Friday, September 19, 2014

In Theaters: My Old Lady



Adapting theater into film is always such a mixed bag. With musicals, the genre at least provides ample opportunity for a film to stretch its visual legs a bit, but stage dramas are especially tricky. Many of the best ones usually involve few characters, few locations, and minimal moving about the cabin. So much of the emoting in a stage play has to come from voice inflection and dramatic dialogue, because the audience in the theater mostly can't see the nuances of an actor's facial expressions. But with film, the creation of emotion largely comes from the editing and camera-work. And that's when a drama like My Old Lady, adapted from the stage, runs into problems. 

The story here is a good one. Kevin Kline stars as Mathias, an alcoholic with three ex-wives and very little else to his name. When his wealthy father dies, he declines to leave Mathias any inheritance except a beautiful French apartment he owned. But Mathias finds out the catch when he travels to Paris looking to sell the apartment in order to get his life back on financial track. It turns out the apartment is part of a French tradition called a "viager," which means the sale of the apartment is not complete until the current occupant dies, and the buyer still pays until that happens. So, Mathias suddenly finds out that his incredibly valuable Parisian apartment comes with Mathilde, a 92-year old woman (Maggie Smith ), and a monthly fee of 2,400 Euros that he must pay to her until she dies. Also, her daughter (Kristin Scott Thomas) is there, and then he finds out Mathilde and his father had been having an affair decades ago that negatively impacted Mathias's childhood, and of course everything becomes more complicated. 

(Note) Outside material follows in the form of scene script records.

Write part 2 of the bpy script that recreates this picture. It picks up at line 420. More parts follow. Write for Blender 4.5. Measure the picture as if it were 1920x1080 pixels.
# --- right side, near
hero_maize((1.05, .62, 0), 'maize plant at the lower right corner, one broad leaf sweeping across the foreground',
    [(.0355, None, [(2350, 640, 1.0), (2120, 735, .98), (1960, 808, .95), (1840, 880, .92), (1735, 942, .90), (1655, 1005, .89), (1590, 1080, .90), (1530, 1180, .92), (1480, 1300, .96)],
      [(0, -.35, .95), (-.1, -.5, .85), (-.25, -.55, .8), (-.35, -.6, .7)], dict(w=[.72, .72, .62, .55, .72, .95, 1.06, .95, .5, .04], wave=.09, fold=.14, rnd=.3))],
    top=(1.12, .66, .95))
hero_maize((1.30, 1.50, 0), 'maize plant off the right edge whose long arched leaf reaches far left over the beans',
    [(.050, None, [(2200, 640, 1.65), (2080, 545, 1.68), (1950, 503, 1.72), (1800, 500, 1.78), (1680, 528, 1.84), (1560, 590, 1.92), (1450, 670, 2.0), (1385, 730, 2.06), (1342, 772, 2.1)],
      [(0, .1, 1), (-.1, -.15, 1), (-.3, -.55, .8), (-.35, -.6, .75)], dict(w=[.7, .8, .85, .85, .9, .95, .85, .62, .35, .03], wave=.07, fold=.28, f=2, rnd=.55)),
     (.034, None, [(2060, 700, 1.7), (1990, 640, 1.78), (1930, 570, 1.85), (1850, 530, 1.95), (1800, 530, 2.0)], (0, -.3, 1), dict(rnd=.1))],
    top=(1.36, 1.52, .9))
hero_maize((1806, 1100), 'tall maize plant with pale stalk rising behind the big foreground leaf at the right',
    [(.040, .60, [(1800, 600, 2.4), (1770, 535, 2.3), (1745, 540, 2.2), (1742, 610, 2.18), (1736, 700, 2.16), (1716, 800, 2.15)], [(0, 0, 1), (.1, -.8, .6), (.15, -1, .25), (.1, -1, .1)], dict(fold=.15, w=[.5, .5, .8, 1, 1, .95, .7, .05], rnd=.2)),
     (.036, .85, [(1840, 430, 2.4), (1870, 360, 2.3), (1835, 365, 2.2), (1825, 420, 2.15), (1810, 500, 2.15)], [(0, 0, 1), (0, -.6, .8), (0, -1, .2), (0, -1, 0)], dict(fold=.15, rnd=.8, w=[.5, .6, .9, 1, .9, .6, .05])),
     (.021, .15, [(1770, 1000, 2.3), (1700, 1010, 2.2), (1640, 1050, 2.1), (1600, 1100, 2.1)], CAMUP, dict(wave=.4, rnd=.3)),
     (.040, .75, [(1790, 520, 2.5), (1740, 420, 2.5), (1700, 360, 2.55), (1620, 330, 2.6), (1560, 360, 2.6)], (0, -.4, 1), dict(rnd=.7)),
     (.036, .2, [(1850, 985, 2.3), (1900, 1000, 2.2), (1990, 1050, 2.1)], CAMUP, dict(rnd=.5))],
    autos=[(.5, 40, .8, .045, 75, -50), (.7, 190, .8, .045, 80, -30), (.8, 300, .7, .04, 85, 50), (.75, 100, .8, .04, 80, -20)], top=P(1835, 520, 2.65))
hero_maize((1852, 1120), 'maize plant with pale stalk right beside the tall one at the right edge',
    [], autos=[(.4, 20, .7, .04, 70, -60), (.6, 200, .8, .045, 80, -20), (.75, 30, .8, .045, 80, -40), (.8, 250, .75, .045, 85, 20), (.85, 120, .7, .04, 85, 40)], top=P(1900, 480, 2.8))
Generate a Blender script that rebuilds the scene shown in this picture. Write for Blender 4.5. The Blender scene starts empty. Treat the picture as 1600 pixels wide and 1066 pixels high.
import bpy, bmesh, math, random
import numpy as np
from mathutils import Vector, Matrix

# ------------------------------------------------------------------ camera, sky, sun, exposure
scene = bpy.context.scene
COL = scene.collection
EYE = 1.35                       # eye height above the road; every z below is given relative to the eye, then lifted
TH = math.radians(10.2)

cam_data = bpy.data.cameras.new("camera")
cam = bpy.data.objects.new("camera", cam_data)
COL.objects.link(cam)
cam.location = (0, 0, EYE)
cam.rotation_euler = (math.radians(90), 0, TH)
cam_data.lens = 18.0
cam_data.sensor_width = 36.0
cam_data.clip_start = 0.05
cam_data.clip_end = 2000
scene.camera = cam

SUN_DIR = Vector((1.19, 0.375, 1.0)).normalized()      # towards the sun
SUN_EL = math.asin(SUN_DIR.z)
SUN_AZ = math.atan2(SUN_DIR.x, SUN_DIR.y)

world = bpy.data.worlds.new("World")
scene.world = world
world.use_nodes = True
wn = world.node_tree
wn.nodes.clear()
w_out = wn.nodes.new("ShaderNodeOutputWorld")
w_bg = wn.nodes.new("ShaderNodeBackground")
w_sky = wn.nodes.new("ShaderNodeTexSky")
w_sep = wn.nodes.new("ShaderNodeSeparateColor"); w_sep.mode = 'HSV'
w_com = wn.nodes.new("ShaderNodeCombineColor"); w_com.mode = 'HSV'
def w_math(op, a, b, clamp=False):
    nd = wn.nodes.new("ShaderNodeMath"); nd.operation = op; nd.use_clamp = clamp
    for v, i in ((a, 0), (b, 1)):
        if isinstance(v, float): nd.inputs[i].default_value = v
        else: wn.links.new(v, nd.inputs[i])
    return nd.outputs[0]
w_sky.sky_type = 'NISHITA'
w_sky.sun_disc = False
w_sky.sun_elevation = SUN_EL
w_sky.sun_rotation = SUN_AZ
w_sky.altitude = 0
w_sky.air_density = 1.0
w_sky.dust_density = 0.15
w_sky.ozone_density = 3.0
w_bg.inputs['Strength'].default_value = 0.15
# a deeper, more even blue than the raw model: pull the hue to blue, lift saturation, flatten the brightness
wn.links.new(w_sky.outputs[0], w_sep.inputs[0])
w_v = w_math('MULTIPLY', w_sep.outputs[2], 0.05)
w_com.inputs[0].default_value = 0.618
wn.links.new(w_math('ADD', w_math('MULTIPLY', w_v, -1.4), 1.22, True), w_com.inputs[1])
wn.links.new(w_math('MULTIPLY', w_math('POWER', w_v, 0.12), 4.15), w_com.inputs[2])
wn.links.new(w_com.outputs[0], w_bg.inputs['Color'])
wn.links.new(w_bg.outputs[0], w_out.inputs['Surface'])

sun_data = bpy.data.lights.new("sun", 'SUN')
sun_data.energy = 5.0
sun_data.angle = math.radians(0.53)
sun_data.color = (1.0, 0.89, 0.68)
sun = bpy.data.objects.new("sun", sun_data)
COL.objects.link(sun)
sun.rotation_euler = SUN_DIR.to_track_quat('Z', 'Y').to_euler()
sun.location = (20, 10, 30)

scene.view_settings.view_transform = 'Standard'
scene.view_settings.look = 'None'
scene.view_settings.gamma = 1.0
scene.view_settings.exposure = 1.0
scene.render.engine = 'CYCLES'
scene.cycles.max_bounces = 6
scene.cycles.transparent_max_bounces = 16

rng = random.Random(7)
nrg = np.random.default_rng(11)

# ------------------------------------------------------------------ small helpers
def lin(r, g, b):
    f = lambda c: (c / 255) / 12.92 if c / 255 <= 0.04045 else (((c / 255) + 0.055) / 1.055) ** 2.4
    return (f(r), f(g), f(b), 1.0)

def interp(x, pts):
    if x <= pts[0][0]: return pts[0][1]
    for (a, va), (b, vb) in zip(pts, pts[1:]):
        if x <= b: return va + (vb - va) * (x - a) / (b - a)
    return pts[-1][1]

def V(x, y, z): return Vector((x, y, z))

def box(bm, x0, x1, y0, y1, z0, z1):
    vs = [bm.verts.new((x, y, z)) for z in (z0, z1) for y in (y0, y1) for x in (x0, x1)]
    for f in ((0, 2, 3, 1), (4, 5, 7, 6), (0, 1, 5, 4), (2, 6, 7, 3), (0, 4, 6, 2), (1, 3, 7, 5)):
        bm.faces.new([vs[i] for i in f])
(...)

There's a lot of interesting stuff going on here. Maggie Smith, for starters, is fantastic as Mathilde. The emotional resonance of the story mostly works, as does the subtle humor and the French flavor of the musical score. The source material is by Israel Horovitz, a lauded playwright with a lengthy career (and father of Beastie Boy Adam "Ad-Rock" Horovitz), and Israel also serves as screenwriter and director here, adapting his own work into film for the first time. But film follows such a different visual language than theater that it's difficult not to spend the majority of My Old Lady's run time feeling like you're simply watching a filmed play. Is that ultimately a bad thing? That largely depends on what you want out of a film-going experience. My Old Lady is not a visually interesting movie, but it is still an interesting movie. Are those two things mutually exclusive? Maybe, but not absolutely. The story is interesting, the dialogue is compelling, and the acting is mostly top-notch (though Kevin Kline over-plays thing a bit, which may simply be the direction he received from Horovitz being used to the demands of theater). Is that enough to make a good movie? Again, that depends on what any individual viewer believes the qualities of a good movie are. For myself, My Old Lady is half of a good movie, but one that it's clear came from all of a good stage play. For 106 minutes, that can be good enough.